- **Written exercise**: Leave out the images and repeat the listing below without a single change.
━━━━━ Material ━━━━━
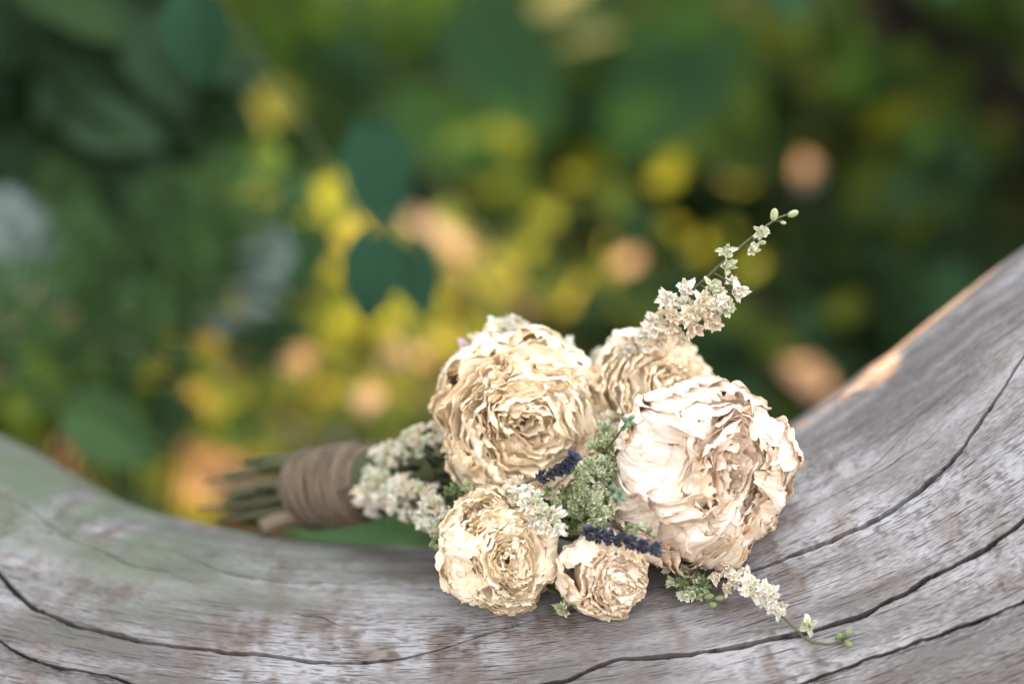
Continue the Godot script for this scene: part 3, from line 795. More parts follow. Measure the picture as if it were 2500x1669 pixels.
	set_florets(s15, p15, [[Vector3(0.0649, 0.0242, 0.0050), 0.0046, "floret_green"], [Vector3(0.0737, 0.0199, 0.0142), 0.0044, "floret_green"], [Vector3(0.0782, 0.0228, 0.0092), 0.0037, "floret_dark_green"], [Vector3(0.0692, 0.0180, 0.0139), 0.0033, "floret_pale_green"], [Vector3(0.0802, 0.0181, 0.0175), 0.0041, "floret_dark_green"], [Vector3(0.0736, 0.0145, 0.0207), 0.0037, "floret_pale_green"], [Vector3(0.0688, 0.0234, -0.0007), 0.0037, "floret_dark_green"], [Vector3(0.0838, 0.0136, 0.0215), 0.0024, "bud_green"], [Vector3(0.0853, 0.0110, 0.0254), 0.0024, "bud_green"], [Vector3(0.0886, 0.0134, 0.0233), 0.0022, "bud_green"]])
	pack_florets(s15, [Vector3(0.0647, 0.0246, 0.0042), Vector3(0.0730, 0.0194, 0.0129), Vector3(0.0802, 0.0158, 0.0191)], 0.0044, 24, 0.0022, 0.0037, ["floret_green", "floret_dark_green", "floret_pale_green"])
	# lavender
	rng.seed = 34
	lavender(o, [Vector3(-0.0047, 0.0494, -0.0102), Vector3(0.0075, 0.0617, 0.0117), Vector3(0.0176, 0.0671, 0.0188), Vector3(0.0230, 0.0712, 0.0220), Vector3(0.0259, 0.0753, 0.0232)], 0.30, 0.0024, 260, 1.0, "dark blue lavender spike across the foot of the middle peony")
	lavender(o, [Vector3(0.0217, 0.0372, 0.0026), Vector3(0.0323, 0.0424, 0.0240), Vector3(0.0448, 0.0427, 0.0342), Vector3(0.0597, 0.0417, 0.0446)], 0.28, 0.0026, 320, 1.1, "deep blue lavender spike lying on the smallest peony")
	lavender(o, [Vector3(0.0145, 0.0336, -0.0170), Vector3(0.0258, 0.0401, -0.0082), Vector3(0.0323, 0.0452, -0.0042)], 0.3, 0.0032, 90, 0.8, "near black lavender spike in the gap between the peonies")
	handle(o)
	rng.seed = 35
	for e in [Vector3(-0.0168, 0.0603, -0.0636), Vector3(-0.0128, 0.0564, -0.0628), Vector3(0.0457, 0.0672, -0.0855), Vector3(0.0600, 0.0505, -0.0462), Vector3(0.0558, 0.0442, -0.0397), Vector3(-0.0221, 0.0256, -0.0204), Vector3(-0.0181, 0.0308, -0.0164), Vector3(0.0278, 0.0191, -0.0089), Vector3(0.0089, 0.0346, -0.0377), Vector3(0.0206, 0.0385, -0.0385), Vector3(0.0011, 0.0415, -0.0494), Vector3(0.0337, 0.0270, -0.0156)]:
		flower_stem(o, e, Vector3(rr(-0.004, 0.004), rr(-0.003, 0.006), rr(-0.004, 0.004)), rr(0.0014, 0.0024))
	# folded leaf along the stems
	for e in [[Vector3(-0.0557, 0.0414, -0.0800), Vector3(-0.0334, 0.0547, -0.0522), 0.007], [Vector3(-0.0597, 0.0345, -0.0786), Vector3(-0.0323, 0.0496, -0.0460), 0.006], [Vector3(0.0153, 0.0132, -0.0025), Vector3(0.0235, 0.0119, 0.0131), 0.004]]:
		var lb := Buf.new()
		var d: Vector3 = e[1] - e[0]
		little_petal(lb, e[0], d.normalized(), Vector3(0.1, 0.7, 0.7), d.length(), e[2], 0.05, 55.0, 7, 10)
		part("leaf", lb.mesh(), M["green_stem"], o)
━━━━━
- **Response for this exercise**:
Continue the Godot script for this scene: part 3, from line 795. More parts follow. Measure the picture as if it were 2500x1669 pixels.
	set_florets(s15, p15, [[Vector3(0.0649, 0.0242, 0.0050), 0.0046, "floret_green"], [Vector3(0.0737, 0.0199, 0.0142), 0.0044, "floret_green"], [Vector3(0.0782, 0.0228, 0.0092), 0.0037, "floret_dark_green"], [Vector3(0.0692, 0.0180, 0.0139), 0.0033, "floret_pale_green"], [Vector3(0.0802, 0.0181, 0.0175), 0.0041, "floret_dark_green"], [Vector3(0.0736, 0.0145, 0.0207), 0.0037, "floret_pale_green"], [Vector3(0.0688, 0.0234, -0.0007), 0.0037, "floret_dark_green"], [Vector3(0.0838, 0.0136, 0.0215), 0.0024, "bud_green"], [Vector3(0.0853, 0.0110, 0.0254), 0.0024, "bud_green"], [Vector3(0.0886, 0.0134, 0.0233), 0.0022, "bud_green"]])
	pack_florets(s15, [Vector3(0.0647, 0.0246, 0.0042), Vector3(0.0730, 0.0194, 0.0129), Vector3(0.0802, 0.0158, 0.0191)], 0.0044, 24, 0.0022, 0.0037, ["floret_green", "floret_dark_green", "floret_pale_green"])
	# lavender
	rng.seed = 34
	lavender(o, [Vector3(-0.0047, 0.0494, -0.0102), Vector3(0.0075, 0.0617, 0.0117), Vector3(0.0176, 0.0671, 0.0188), Vector3(0.0230, 0.0712, 0.0220), Vector3(0.0259, 0.0753, 0.0232)], 0.30, 0.0024, 260, 1.0, "dark blue lavender spike across the foot of the middle peony")
	lavender(o, [Vector3(0.0217, 0.0372, 0.0026), Vector3(0.0323, 0.0424, 0.0240), Vector3(0.0448, 0.0427, 0.0342), Vector3(0.0597, 0.0417, 0.0446)], 0.28, 0.0026, 320, 1.1, "deep blue lavender spike lying on the smallest peony")
	lavender(o, [Vector3(0.0145, 0.0336, -0.0170), Vector3(0.0258, 0.0401, -0.0082), Vector3(0.0323, 0.0452, -0.0042)], 0.3, 0.0032, 90, 0.8, "near black lavender spike in the gap between the peonies")
	handle(o)
	rng.seed = 35
	for e in [Vector3(-0.0168, 0.0603, -0.0636), Vector3(-0.0128, 0.0564, -0.0628), Vector3(0.0457, 0.0672, -0.0855), Vector3(0.0600, 0.0505, -0.0462), Vector3(0.0558, 0.0442, -0.0397), Vector3(-0.0221, 0.0256, -0.0204), Vector3(-0.0181, 0.0308, -0.0164), Vector3(0.0278, 0.0191, -0.0089), Vector3(0.0089, 0.0346, -0.0377), Vector3(0.0206, 0.0385, -0.0385), Vector3(0.0011, 0.0415, -0.0494), Vector3(0.0337, 0.0270, -0.0156)]:
		flower_stem(o, e, Vector3(rr(-0.004, 0.004), rr(-0.003, 0.006), rr(-0.004, 0.004)), rr(0.0014, 0.0024))
	# folded leaf along the stems
	for e in [[Vector3(-0.0557, 0.0414, -0.0800), Vector3(-0.0334, 0.0547, -0.0522), 0.007], [Vector3(-0.0597, 0.0345, -0.0786), Vector3(-0.0323, 0.0496, -0.0460), 0.006], [Vector3(0.0153, 0.0132, -0.0025), Vector3(0.0235, 0.0119, 0.0131), 0.004]]:
		var lb := Buf.new()
		var d: Vector3 = e[1] - e[0]
		little_petal(lb, e[0], d.normalized(), Vector3(0.1, 0.7, 0.7), d.length(), e[2], 0.05, 55.0, 7, 10)
		part("leaf", lb.mesh(), M["green_stem"], o)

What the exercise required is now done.